Köyün dokuma atölyesinde köydeki bütün kadınlar çalışıyor. Erkekler çoğunlukla tarımla ilgili faaliyetlerle meşgulken köyün kadınları dokuma sektörünün kahramanları. Ancak köyün o kadar çok ve hızlı kumaş üretmesi gerekiyor ki vardiyalar oldukça sıkı. Gelişmiş makineleri de olmadığı için kola bacağa kuvvet, dokuma tezgahlarını tıkırdatıyor köylü kadınlar. Aynı anda köyün neredeyse tüm kadınları ya dokuma atölyesinde çalışıyor oluyor ya da kumaş ve giysilerin satıldığı köyün minik mağazasında.

Her gün başka bir kadın köyün çocuklarına bakıcılık ediyor

E peki, babalar tarlada, anneler dokuma tezgahının başındayken çocuklara kim bakıyor dersiniz? Köylü kadınlar aralarında bir yöntem geliştirmiş. Her gün başka bir kadın köyün çocuklarına bakıcılık ediyor. Yemeklerini yediriyor, tüm ihtiyaçlarıyla ilgileniyor. Çocuklar büyüyene kadar köydeki bütün kadınlar tarafından bakılıyorlar sırayla. Yani bu köydeki bütün kadınlar bütün çocukların annesi.

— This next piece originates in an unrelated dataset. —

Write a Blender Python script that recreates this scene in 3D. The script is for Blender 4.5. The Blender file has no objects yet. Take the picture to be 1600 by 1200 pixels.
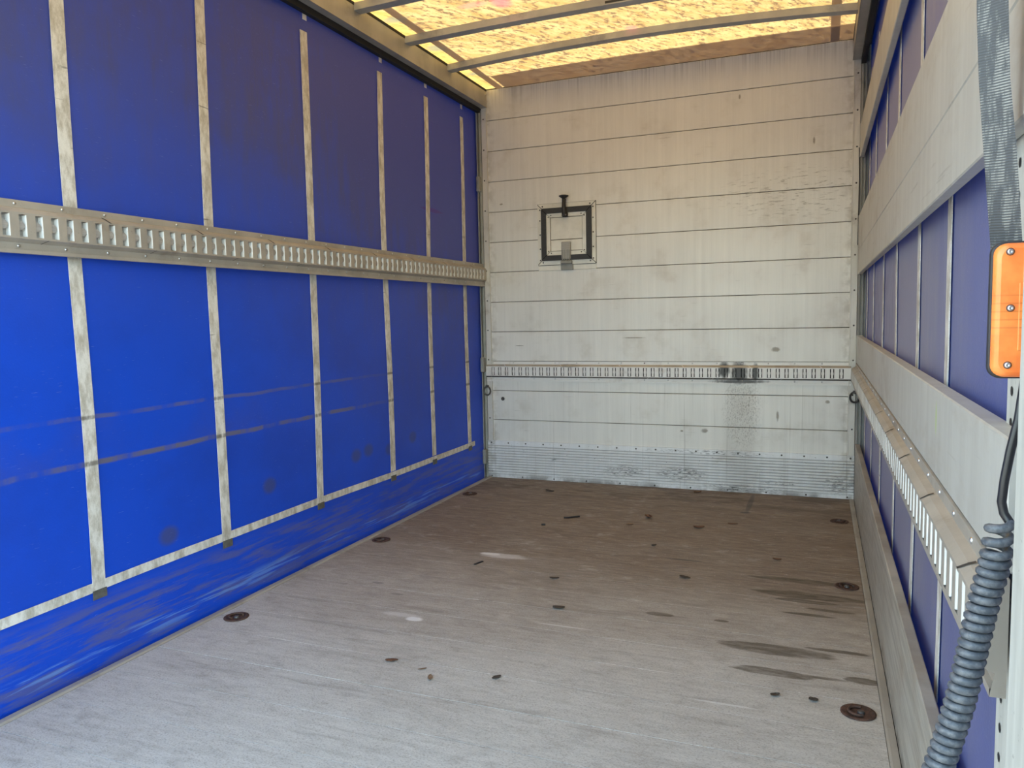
import bpy, bmesh, math, random
from mathutils import Vector, Matrix
random.seed(7)
SC = bpy.context.scene
COL = SC.collection
PI = math.pi

# ------------------------------------------------------------------ camera
CAM = Vector((1.04744, -5.28088, 1.20216))
YAW, PITCH, ROLL, FPX = math.radians(21.80176), math.radians(-4.98544), math.radians(-1.17163), 1203.8
_f = Vector((-math.sin(YAW)*math.cos(PITCH), math.cos(YAW)*math.cos(PITCH), math.sin(PITCH)))
_r = Vector((math.cos(YAW), math.sin(YAW), 0)); _u = _r.cross(_f)
_r2 = _r*math.cos(ROLL) + _u*math.sin(ROLL); _u2 = -_r*math.sin(ROLL) + _u*math.cos(ROLL)
cd = bpy.data.cameras.new('camera'); cam = bpy.data.objects.new('camera', cd); COL.objects.link(cam)
cd.sensor_width = 36; cd.lens = 36*FPX/1600; cd.clip_start = 0.02
M = Matrix((( _r2.x, _u2.x, -_f.x, CAM.x), (_r2.y, _u2.y, -_f.y, CAM.y), (_r2.z, _u2.z, -_f.z, CAM.z), (0, 0, 0, 1)))
cam.matrix_world = M
SC.camera = cam

# ------------------------------------------------------------------ sky, sun, exposure
wd = bpy.data.worlds.new('sky'); SC.world = wd; wd.use_nodes = True
wt = wd.node_tree; wt.nodes.clear()
wo = wt.nodes.new('ShaderNodeOutputWorld'); wb = wt.nodes.new('ShaderNodeBackground')
sk = wt.nodes.new('ShaderNodeTexSky'); sk.sky_type = 'NISHITA'; sk.sun_disc = False
sk.sun_elevation = math.radians(48); sk.sun_rotation = math.radians(-40)
sk.air_density = 1.0; sk.dust_density = 2.0; sk.ozone_density = 1.0
wb.inputs['Strength'].default_value = 0.78
wm = wt.nodes.new('ShaderNodeMix'); wm.data_type = 'RGBA'; wm.blend_type = 'MULTIPLY'; wm.inputs[0].default_value = 1
wm.inputs[7].default_value = (1.0, .965, .80, 1)        # hazy white sky
wt.links.new(sk.outputs[0], wm.inputs[6]); wt.links.new(wm.outputs[2], wb.inputs[0]); wt.links.new(wb.outputs[0], wo.inputs[0])
sd = bpy.data.lights.new('sun', 'SUN'); sd.energy = 1.65; sd.angle = math.radians(0.6); sd.color = (1, .93, .82)
sun = bpy.data.objects.new('sun', sd); COL.objects.link(sun)
SUN_FROM = Vector((-.42, .50, .76))
sun.rotation_euler = SUN_FROM.to_track_quat('Z', 'Y').to_euler(); sun.location = (-4, 5, 9)
SC.view_settings.view_transform = 'Standard'; SC.view_settings.look = 'None'
SC.view_settings.gamma = 1; SC.view_settings.use_curve_mapping = False
SC.view_settings.exposure = 1.05
SC.cycles.max_bounces = 6; SC.cycles.adaptive_threshold = 0.03

# ------------------------------------------------------------------ mesh helpers
class MB:
    def __init__(s): s.v = []; s.f = []; s.m = []; s.sm = []
    def add(s, vs, fs, mi=0, smooth=False):
        b = len(s.v); s.v += [Vector(v) for v in vs]
        for f in fs: s.f.append([i+b for i in f]); s.m.append(mi); s.sm.append(smooth)
        return s
    def quad(s, a, b, c, d, mi=0): return s.add([a, b, c, d], [(0, 1, 2, 3)], mi)
    def box(s, x0, x1, y0, y1, z0, z1, mi=0, bev=0.0):
        if bev <= 0:
            vs = [(x, y, z) for z in (z0, z1) for y in (y0, y1) for x in (x0, x1)]
            return s.add(vs, [(0, 2, 3, 1), (4, 5, 7, 6), (0, 1, 5, 4), (2, 6, 7, 3), (0, 4, 6, 2), (1, 3, 7, 5)], mi)
        b = bmesh.new(); bmesh.ops.create_cube(b, size=1)
        for v in b.verts:
            v.co = Vector((x0+(v.co.x+.5)*(x1-x0), y0+(v.co.y+.5)*(y1-y0), z0+(v.co.z+.5)*(z1-z0)))
        bmesh.ops.bevel(b, geom=b.edges[:], offset=bev, segments=1, affect='EDGES')
        b.verts.index_update()
        s.add([v.co.copy() for v in b.verts], [[v.index for v in f.verts] for f in b.faces], mi); b.free(); return s
    def extrude(s, prof, a, b, axis, mi=0, close=True, caps=True):
        """prof = list of 2d points in the two other axes; extruded from a to b along axis"""
        def P(t, p):
            return {'x': (t, p[0], p[1]), 'y': (p[0], t, p[1]), 'z': (p[0], p[1], t)}[axis]
        n = len(prof); vs = [P(a, p) for p in prof]+[P(b, p) for p in prof]
        fs = [(i, (i+1) % n, n+(i+1) % n, n+i) for i in range(n if close else n-1)]
        if caps and close: fs += [tuple(range(n)), tuple(range(n, 2*n))]
        return s.add(vs, fs, mi)
    def tube(s, pts, r, seg=8, mi=0, cap=True):
        pts = [Vector(p) for p in pts]; n = len(pts); vs = []; prev = None
        for i, p in enumerate(pts):
            t = (pts[min(i+1, n-1)]-pts[max(i-1, 0)]).normalized()
            if prev is None:
                a = t.cross(Vector((0, 0, 1)));
                if a.length < .1: a = t.cross(Vector((0, 1, 0)))
                a.normalize()
            else:
                a = (prev-t*prev.dot(t)).normalized()
            prev = a; b = t.cross(a)
            rr = r[i] if isinstance(r, (list, tuple)) else r
            vs += [p+(a*math.cos(2*PI*k/seg)+b*math.sin(2*PI*k/seg))*rr for k in range(seg)]
        fs = [(i*seg+k, i*seg+(k+1) % seg, (i+1)*seg+(k+1) % seg, (i+1)*seg+k) for i in range(n-1) for k in range(seg)]
        s.add(vs, fs, mi, True)
        if cap: s.add(vs[:seg], [tuple(range(seg))], mi); s.add(vs[-seg:], [tuple(range(seg))], mi)
        return s
    def lathe(s, c, axis, prof, seg=20, mi=0, smooth=True):
        """prof: (radius, height along axis)"""
        c = Vector(c); ax = Vector(axis).normalized()
        a = ax.cross(Vector((0, 0, 1)))
        if a.length < .1: a = Vector((1, 0, 0))
        a.normalize(); b = ax.cross(a); vs = []
        for r, h in prof:
            vs += [c+ax*h+(a*math.cos(2*PI*k/seg)+b*math.sin(2*PI*k/seg))*r for k in range(seg)]
        fs = [(i*seg+k, i*seg+(k+1) % seg, (i+1)*seg+(k+1) % seg, (i+1)*seg+k) for i in range(len(prof)-1) for k in range(seg)]
        return s.add(vs, fs, mi, smooth)
    def mesh(s, name, mats):
        me = bpy.data.meshes.new(name); me.from_pydata([tuple(v) for v in s.v], [], s.f)
        for m in (mats if isinstance(mats, (list, tuple)) else [mats]): me.materials.append(m)
        for i, p in enumerate(me.polygons): p.material_index = s.m[i]; p.use_smooth = s.sm[i]
        b = bmesh.new(); b.from_mesh(me); bmesh.ops.recalc_face_normals(b, faces=b.faces[:]); b.to_mesh(me); b.free()
        me.update(); return me
    def build(s, name, mats, parent=None, origin=None):
        o0 = Vector(origin) if origin is not None else (wloc(parent) if parent else Vector((0, 0, 0)))
        for v in s.v: v -= o0
        o = bpy.data.objects.new(name, s.mesh(name, mats)); COL.objects.link(o)
        if parent: o.parent = parent; o.location = o0-wloc(parent)
        else: o.location = o0
        return o
def wloc(o):
    p = Vector((0, 0, 0))
    while o: p = p+o.location; o = o.parent
    return p
def tag(o, label=None, cat=None, group=None, kind=None):
    if label: o['label'] = label
    if cat: o['category'] = cat
    if group: o['group'] = group
    if kind: o['kind'] = kind
    return o
def thing(name, loc, label, cat, group=None, kind=None):
    o = bpy.data.objects.new(name, None); COL.objects.link(o); o.location = loc; o.empty_display_size = .1
    return tag(o, label, cat, group, kind)
def clone(src, parent, loc, name=None):
    o = src.copy(); COL.objects.link(o); o.parent = parent; o.location = loc
    return o

# ------------------------------------------------------------------ material helpers
class NT:
    def __init__(s, name):
        s.mat = bpy.data.materials.new(name); s.mat.use_nodes = True
        s.t = s.mat.node_tree; s.t.nodes.clear()
        s.out = s.t.nodes.new('ShaderNodeOutputMaterial')
        g = s.t.nodes.new('ShaderNodeNewGeometry'); s.pos = g.outputs['Position']; s.nrm = g.outputs['Normal']
        sp = s.t.nodes.new('ShaderNodeSeparateXYZ'); s.l(s.pos, sp.inputs[0]); s.x, s.y, s.z = sp.outputs
    def l(s, a, b):
        if isinstance(a, bpy.types.NodeSocket): s.t.links.new(a, b)
        else: b.default_value = a
    def m(s, op, a, b=0.0, c=0.0, clamp=False):
        n = s.t.nodes.new('ShaderNodeMath'); n.operation = op; n.use_clamp = clamp
        s.l(a, n.inputs[0]); s.l(b, n.inputs[1])
        if op in ('MULTIPLY_ADD', 'SMOOTH_MIN', 'COMPARE', 'WRAP'): s.l(c, n.inputs[2])
        return n.outputs[0]
    def vec(s, sx, sy, sz, rot=None, src=None):
        n = s.t.nodes.new('ShaderNodeMapping'); s.l(src or s.pos, n.inputs[0]); n.inputs['Scale'].default_value = (sx, sy, sz)
        if rot: n.inputs['Rotation'].default_value = rot
        return n.outputs[0]
    def noise(s, sc=(1, 1, 1), scale=5, detail=4, rough=.55, dist=0, rot=None):
        n = s.t.nodes.new('ShaderNodeTexNoise')
        src = s.vec(1, 1, 1, rot=rot) if rot else None
        s.l(s.vec(*sc, rot=(.73, .41, .97), src=src), n.inputs['Vector'])   # the turn keeps the noise lattice off the axes
        n.inputs['Scale'].default_value = scale; n.inputs['Detail'].default_value = detail
        n.inputs['Roughness'].default_value = rough; n.inputs['Distortion'].default_value = dist
        return n.outputs['Fac']
    def wave(s, axis, scale, dist=0, dscale=1):
        n = s.t.nodes.new('ShaderNodeTexWave'); n.bands_direction = axis; s.l(s.pos, n.inputs['Vector'])
        n.inputs['Scale'].default_value = scale; n.inputs['Distortion'].default_value = dist; n.inputs['Detail Scale'].default_value = dscale
        return n.outputs['Fac']
    def voro(s, sc, scale):
        n = s.t.nodes.new('ShaderNodeTexVoronoi'); s.l(s.vec(*sc), n.inputs['Vector']); n.inputs['Scale'].default_value = scale
        return n.outputs['Distance']
    def ss(s, v, lo, hi):
        """smoothstep lo..hi -> 0..1 (lo>hi inverts)"""
        n = s.t.nodes.new('ShaderNodeMapRange'); n.interpolation_type = 'SMOOTHSTEP'
        inv = lo > hi
        s.l(v, n.inputs[0]); n.inputs[1].default_value = min(lo, hi); n.inputs[2].default_value = max(lo, hi)
        n.inputs[3].default_value = 1 if inv else 0; n.inputs[4].default_value = 0 if inv else 1
        return n.outputs[0]
    def mul(s, *a):
        r = a[0]
        for b in a[1:]: r = s.m('MULTIPLY', r, b)
        return r
    def mx(s, *a):
        r = a[0]
        for b in a[1:]: r = s.m('MAXIMUM', r, b)
        return r
    def mix(s, fac, a, b, mode='MIX'):
        n = s.t.nodes.new('ShaderNodeMix'); n.data_type = 'RGBA'; n.blend_type = mode
        s.l(fac, n.inputs[0])
        for v, i in ((a, 6), (b, 7)): s.l(v if isinstance(v, bpy.types.NodeSocket) else (*v, 1), n.inputs[i])
        return n.outputs[2]
    def blob(s, cx, cy, rx, ry, ax='x', ay='y', edge=.35, warp=None):
        """soft ellipse mask; warp is an extra noise socket"""
        A = {'x': s.x, 'y': s.y, 'z': s.z}
        a = s.m('DIVIDE', s.m('SUBTRACT', A[ax], cx), rx); b = s.m('DIVIDE', s.m('SUBTRACT', A[ay], cy), ry)
        d = s.m('ADD', s.m('MULTIPLY', a, a), s.m('MULTIPLY', b, b))
        if warp is not None: d = s.m('ADD', d, s.m('MULTIPLY', s.m('SUBTRACT', warp, .5), 2.2))
        return s.ss(d, 1+edge, 1-edge)
    def bump(s, h, strength=.3, dist=.01):
        n = s.t.nodes.new('ShaderNodeBump'); s.l(h, n.inputs['Height']); n.inputs['Strength'].default_value = strength
        n.inputs['Distance'].default_value = dist; return n.outputs[0]
    def principled(s, col, rough=.5, metal=0, spec=.5, normal=None):
        n = s.t.nodes.new('ShaderNodeBsdfPrincipled')
        s.l(col if isinstance(col, bpy.types.NodeSocket) else (*col, 1), n.inputs['Base Color'])
        s.l(rough, n.inputs['Roughness']); s.l(metal, n.inputs['Metallic']); n.inputs['Specular IOR Level'].default_value = spec
        if normal is not None: s.l(normal, n.inputs['Normal'])
        return n.outputs[0]
    def done(s, sh): s.t.links.new(sh, s.out.inputs[0]); return s.mat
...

İnsanlık ölmedi, ölmemeli!

Tayland Turizm Otoritesi’ne bu gezideki durağımız için teşekkür edip de gözlerimiz hafif nemli, bu güzel insanlarla vedalaşarak yanlarından ayrıldığımızı hatırlıyorum. Bu hafta Pakistan’daki lunaparkta masum çocukların ölümüne neden olan patlamayı duyunca canım yandı. Canım yandı ama insanlığın ölmüş olamayacağını da hatırladım. Aklıma Na Muen Si tambonu geldi. Lunaparktaki çocukları gözünü kırpmadan öldürenin de, tüm köyün çocuklarına annelik yapanın da aynı tür olduğuna, her ikisinin de insan olduğuna inanmak çok zor. Ben insanlığın öldüğüne inanmıyorum, inanmak da istemiyorum.